### THE PROBLEM
Write out the data again exactly, skipping every picture.

·····

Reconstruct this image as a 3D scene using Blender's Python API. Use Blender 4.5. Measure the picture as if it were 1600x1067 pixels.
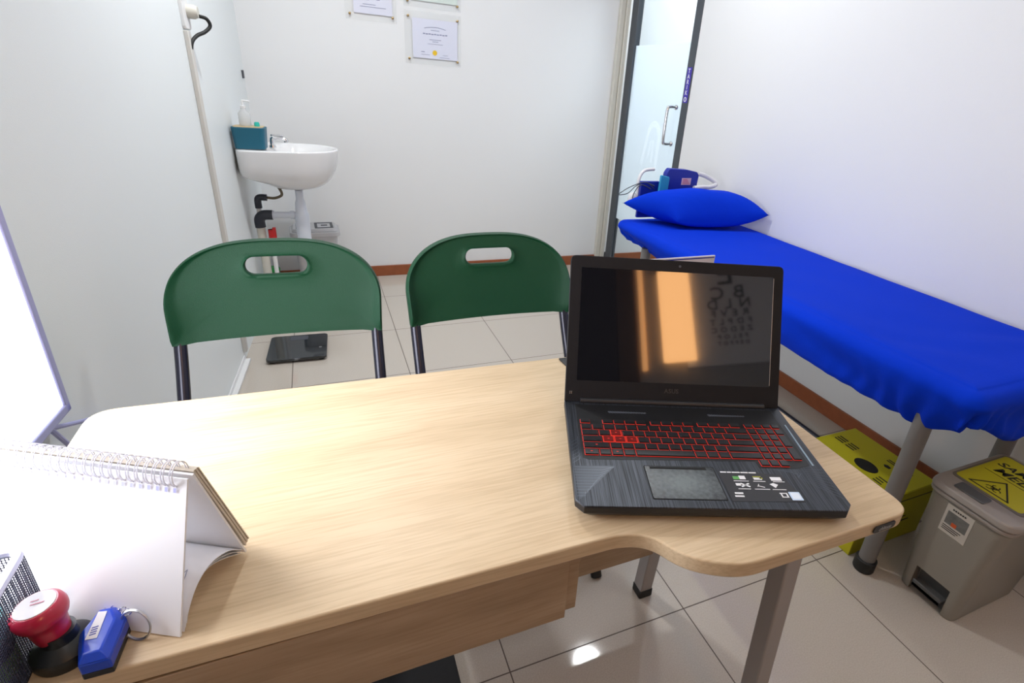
import bpy, bmesh, math, random
from mathutils import Vector, Matrix, noise
random.seed(7)
PI = math.pi
S = bpy.context.scene
C = S.collection
for o in list(bpy.data.objects): bpy.data.objects.remove(o)

# ------------------------------------------------------------------ camera
YAW, PIT, ROLL = -0.439059566, 0.419614698, 0.0823858561
cam_d = bpy.data.cameras.new('camera'); cam = bpy.data.objects.new('camera', cam_d); C.objects.link(cam)
fw = Vector((-math.sin(YAW)*math.cos(PIT), math.cos(YAW)*math.cos(PIT), -math.sin(PIT)))
r0 = Vector((math.cos(YAW), math.sin(YAW), 0)); u0 = r0.cross(fw)
rr = math.cos(ROLL)*r0 + math.sin(ROLL)*u0; uu = -math.sin(ROLL)*r0 + math.cos(ROLL)*u0
cam.matrix_world = Matrix(((rr.x, uu.x, -fw.x, -0.303281), (rr.y, uu.y, -fw.y, -0.772169), (rr.z, uu.z, -fw.z, 1.284807), (0, 0, 0, 1)))
cam_d.sensor_width = 36; cam_d.lens = 36*836.8295/1600
cam_d.shift_x = (800-877.259)/1600; cam_d.shift_y = (507.984-533.5)/1600
cam_d.clip_start = 0.02
S.camera = cam

# ------------------------------------------------------------------ world, lights, exposure
S.view_settings.view_transform = 'Standard'; S.view_settings.look = 'None'
S.view_settings.gamma = 1; S.view_settings.use_curve_mapping = False
S.view_settings.exposure = 0.0
w = bpy.data.worlds.new('world'); S.world = w; w.use_nodes = True
w.node_tree.nodes['Background'].inputs[0].default_value = (0.8, 0.88, 1, 1)
w.node_tree.nodes['Background'].inputs[1].default_value = 0.3
CEIL = 2.6
def area(name, loc, size, power, col, rot=(0, 0, 0), shape='DISK', sy=None):
    l = bpy.data.lights.new(name, 'AREA'); l.shape = shape; l.size = size
    if sy: l.size_y = sy
    l.energy = power; l.color = col
    o = bpy.data.objects.new(name, l); o.location = loc; o.rotation_euler = rot; C.objects.link(o); return o
LAMPS = [(1.17, 1.44, 9), (-0.15, 1.48, 21), (1.17, -0.75, 1.0), (-0.15, -0.95, 1.0)]
for x, y, e in LAMPS:
    area('ceiling_lamp_light', (x, y, CEIL-0.02), 0.17, e, (0.96, 0.985, 1.0))
area('film_viewer_light', (-0.782, 0.02, 1.0), 0.62, 12.0, (0.88, 0.90, 1.0), (0, -PI/2, -0.073), 'RECTANGLE', 0.66)
area('corridor_light', (2.45, 2.3, 2.58), 0.8, 22, (0.9, 0.96, 1.0))
area('corridor_light', (3.2, 2.3, 1.4), 1.0, 12, (0.9, 0.96, 1.0), (0, PI/2, 0), 'RECTANGLE', 1.6)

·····

### EXPECTED ANSWER
Reconstruct this image as a 3D scene using Blender's Python API. Use Blender 4.5. Measure the picture as if it were 1600x1067 pixels.
import bpy, bmesh, math, random
from mathutils import Vector, Matrix, noise
random.seed(7)
PI = math.pi
S = bpy.context.scene
C = S.collection
for o in list(bpy.data.objects): bpy.data.objects.remove(o)

# ------------------------------------------------------------------ camera
YAW, PIT, ROLL = -0.439059566, 0.419614698, 0.0823858561
cam_d = bpy.data.cameras.new('camera'); cam = bpy.data.objects.new('camera', cam_d); C.objects.link(cam)
fw = Vector((-math.sin(YAW)*math.cos(PIT), math.cos(YAW)*math.cos(PIT), -math.sin(PIT)))
r0 = Vector((math.cos(YAW), math.sin(YAW), 0)); u0 = r0.cross(fw)
rr = math.cos(ROLL)*r0 + math.sin(ROLL)*u0; uu = -math.sin(ROLL)*r0 + math.cos(ROLL)*u0
cam.matrix_world = Matrix(((rr.x, uu.x, -fw.x, -0.303281), (rr.y, uu.y, -fw.y, -0.772169), (rr.z, uu.z, -fw.z, 1.284807), (0, 0, 0, 1)))
cam_d.sensor_width = 36; cam_d.lens = 36*836.8295/1600
cam_d.shift_x = (800-877.259)/1600; cam_d.shift_y = (507.984-533.5)/1600
cam_d.clip_start = 0.02
S.camera = cam

# ------------------------------------------------------------------ world, lights, exposure
S.view_settings.view_transform = 'Standard'; S.view_settings.look = 'None'
S.view_settings.gamma = 1; S.view_settings.use_curve_mapping = False
S.view_settings.exposure = 0.0
w = bpy.data.worlds.new('world'); S.world = w; w.use_nodes = True
w.node_tree.nodes['Background'].inputs[0].default_value = (0.8, 0.88, 1, 1)
w.node_tree.nodes['Background'].inputs[1].default_value = 0.3
CEIL = 2.6
def area(name, loc, size, power, col, rot=(0, 0, 0), shape='DISK', sy=None):
    l = bpy.data.lights.new(name, 'AREA'); l.shape = shape; l.size = size
    if sy: l.size_y = sy
    l.energy = power; l.color = col
    o = bpy.data.objects.new(name, l); o.location = loc; o.rotation_euler = rot; C.objects.link(o); return o
LAMPS = [(1.17, 1.44, 9), (-0.15, 1.48, 21), (1.17, -0.75, 1.0), (-0.15, -0.95, 1.0)]
for x, y, e in LAMPS:
    area('ceiling_lamp_light', (x, y, CEIL-0.02), 0.17, e, (0.96, 0.985, 1.0))
area('film_viewer_light', (-0.782, 0.02, 1.0), 0.62, 12.0, (0.88, 0.90, 1.0), (0, -PI/2, -0.073), 'RECTANGLE', 0.66)
area('corridor_light', (2.45, 2.3, 2.58), 0.8, 22, (0.9, 0.96, 1.0))
area('corridor_light', (3.2, 2.3, 1.4), 1.0, 12, (0.9, 0.96, 1.0), (0, PI/2, 0), 'RECTANGLE', 1.6)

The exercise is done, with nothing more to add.